● **Recorded information**
****************************************

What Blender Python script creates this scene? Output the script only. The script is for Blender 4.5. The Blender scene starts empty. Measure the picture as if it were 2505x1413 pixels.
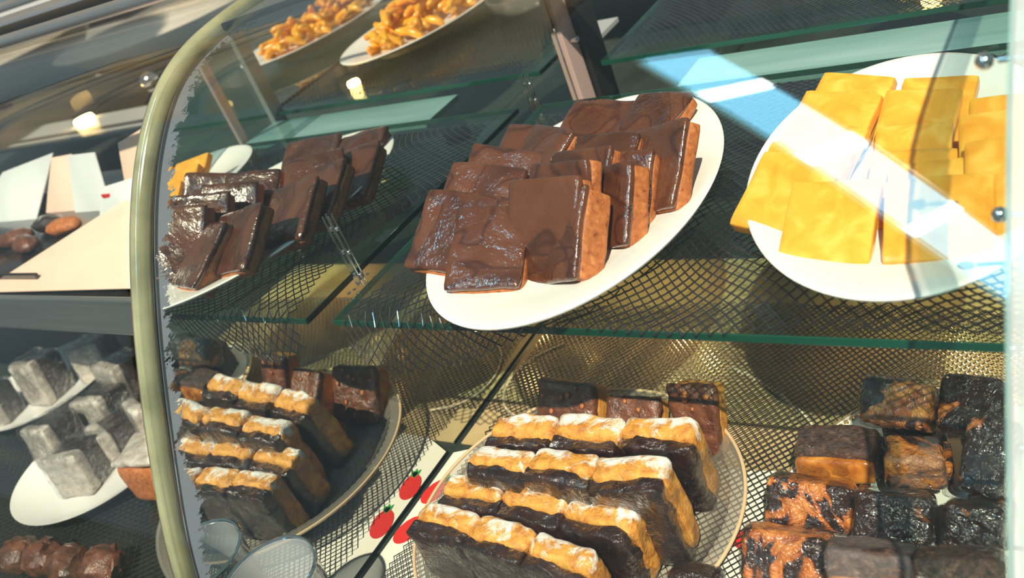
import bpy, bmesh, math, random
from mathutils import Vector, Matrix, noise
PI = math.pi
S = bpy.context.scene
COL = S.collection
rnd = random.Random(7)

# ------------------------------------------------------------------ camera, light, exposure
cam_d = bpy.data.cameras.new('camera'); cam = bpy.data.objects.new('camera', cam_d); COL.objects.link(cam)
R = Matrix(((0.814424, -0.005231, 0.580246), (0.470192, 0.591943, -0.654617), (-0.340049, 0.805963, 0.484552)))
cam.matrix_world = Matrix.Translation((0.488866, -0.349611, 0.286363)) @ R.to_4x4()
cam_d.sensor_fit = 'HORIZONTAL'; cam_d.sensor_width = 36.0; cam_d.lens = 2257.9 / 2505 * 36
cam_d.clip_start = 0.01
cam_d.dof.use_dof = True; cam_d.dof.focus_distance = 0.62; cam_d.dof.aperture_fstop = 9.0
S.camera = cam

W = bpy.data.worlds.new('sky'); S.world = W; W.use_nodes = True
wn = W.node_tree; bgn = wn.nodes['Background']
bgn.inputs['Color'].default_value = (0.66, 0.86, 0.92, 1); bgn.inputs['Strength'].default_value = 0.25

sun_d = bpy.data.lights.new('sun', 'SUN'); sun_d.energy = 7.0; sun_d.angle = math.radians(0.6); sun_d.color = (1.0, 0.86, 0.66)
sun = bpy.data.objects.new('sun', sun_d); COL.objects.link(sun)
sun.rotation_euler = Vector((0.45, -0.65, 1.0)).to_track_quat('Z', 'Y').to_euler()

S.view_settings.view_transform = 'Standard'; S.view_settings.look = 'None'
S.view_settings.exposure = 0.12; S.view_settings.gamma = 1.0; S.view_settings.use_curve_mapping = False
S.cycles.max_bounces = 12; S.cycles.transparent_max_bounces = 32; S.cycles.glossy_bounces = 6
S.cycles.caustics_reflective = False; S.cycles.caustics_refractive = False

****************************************

● **What to produce**
Reproduce the listing above exactly, excluding all pictures.

● **Output for this task**
What Blender Python script creates this scene? Output the script only. The script is for Blender 4.5. The Blender scene starts empty. Measure the picture as if it were 2505x1413 pixels.
import bpy, bmesh, math, random
from mathutils import Vector, Matrix, noise
PI = math.pi
S = bpy.context.scene
COL = S.collection
rnd = random.Random(7)

# ------------------------------------------------------------------ camera, light, exposure
cam_d = bpy.data.cameras.new('camera'); cam = bpy.data.objects.new('camera', cam_d); COL.objects.link(cam)
R = Matrix(((0.814424, -0.005231, 0.580246), (0.470192, 0.591943, -0.654617), (-0.340049, 0.805963, 0.484552)))
cam.matrix_world = Matrix.Translation((0.488866, -0.349611, 0.286363)) @ R.to_4x4()
cam_d.sensor_fit = 'HORIZONTAL'; cam_d.sensor_width = 36.0; cam_d.lens = 2257.9 / 2505 * 36
cam_d.clip_start = 0.01
cam_d.dof.use_dof = True; cam_d.dof.focus_distance = 0.62; cam_d.dof.aperture_fstop = 9.0
S.camera = cam

W = bpy.data.worlds.new('sky'); S.world = W; W.use_nodes = True
wn = W.node_tree; bgn = wn.nodes['Background']
bgn.inputs['Color'].default_value = (0.66, 0.86, 0.92, 1); bgn.inputs['Strength'].default_value = 0.25

sun_d = bpy.data.lights.new('sun', 'SUN'); sun_d.energy = 7.0; sun_d.angle = math.radians(0.6); sun_d.color = (1.0, 0.86, 0.66)
sun = bpy.data.objects.new('sun', sun_d); COL.objects.link(sun)
sun.rotation_euler = Vector((0.45, -0.65, 1.0)).to_track_quat('Z', 'Y').to_euler()

S.view_settings.view_transform = 'Standard'; S.view_settings.look = 'None'
S.view_settings.exposure = 0.12; S.view_settings.gamma = 1.0; S.view_settings.use_curve_mapping = False
S.cycles.max_bounces = 12; S.cycles.transparent_max_bounces = 32; S.cycles.glossy_bounces = 6
S.cycles.caustics_reflective = False; S.cycles.caustics_refractive = False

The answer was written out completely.